Friday, November 10, 2017

Asian Inspiration

The economic success in the US has been admired across the world for a long time. But in the 1970s, we realized that our automobile companies were producing inferior products. Our cars were poorly made with materials that rusted and paint that faded.  They got 10 miles to the gallon and lasted about 100,000 miles.  The increase in oil prices resulted in big increases in gasoline prices and US citizens bought foreign cars to get 30 miles to the gallon.

 

The Japanese auto companies got busy and designed their cars to include the improvements we wanted in the US. By the 1980s, Japanese cars were pouring in to the US and that trend continued when Toyota designed the Prius in 2000 with a hybrid engine that got 60 miles to the gallon. In 2005 the Prius was re-designed and was perfect and spoke volumes about Japanese engineering. The Japanese also dominated in developing auto-insertion equipment for electronics manufacturing in the 1980s.

 

German cars also poured into the US in the 1980s and the Mercedes replaced the Cadillac as the standard in luxury cars.
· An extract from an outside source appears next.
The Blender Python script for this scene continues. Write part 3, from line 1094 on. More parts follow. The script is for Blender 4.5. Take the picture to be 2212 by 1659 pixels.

Milling machines were mostly German.

 

India concentrated on IT and software and China concentrated on electronics engineering.  We recruited them from US universities if their English skills were good enough, because their grades were high. These Asian students had the discipline and interest to do well as engineers and software developers. There were enough high GPA US students to recruit at the best schools, but there were more mediocre US engineers who graduated from mediocre US engineering schools. The US did produce better engineers in the 1960s, who were inspired by the Space Program, but that time passed and these engineers have retired.

 

By the 1990s, Chinese engineers had established themselves as excellent engineers and when they offered electronics manufacturing for half the cost, US companies moved this manufacturing to China and other countries.

 

My favorite experience with Chinese engineers came from my consulting relationship with Firearms Training Systems (now Meggitt Training Systems).  They developed the FATS weapons simulator in the 1980s. FATS recruited Chinese Software Engineers from US campuses. These engineers were excellent and are still there. They had MS degrees in EE and Math with high GPAs. The simulator is software intensive and requires the ability to deal with ongoing configuration control to deal with component obsolescence endless Windows modifications and kernel repair. The simulator software resides on a driver-rich PC. Real weapons are converted to simulator weapons to shoot at movies created for military and law enforcement.  This saves the cost of bullets and allows training to occur without going to a live-fire range.

 

The lesson for US students is that engineering work that requires the highest levels of training will increase in the US. The BSEE has the best Math preparation, but the MSEE and MS Math degrees may be required. Companies will be under pressure to “hire American”, so it’s time to get ready to compete with your foreign classmates. Companies will continue to hire the best engineers they can find.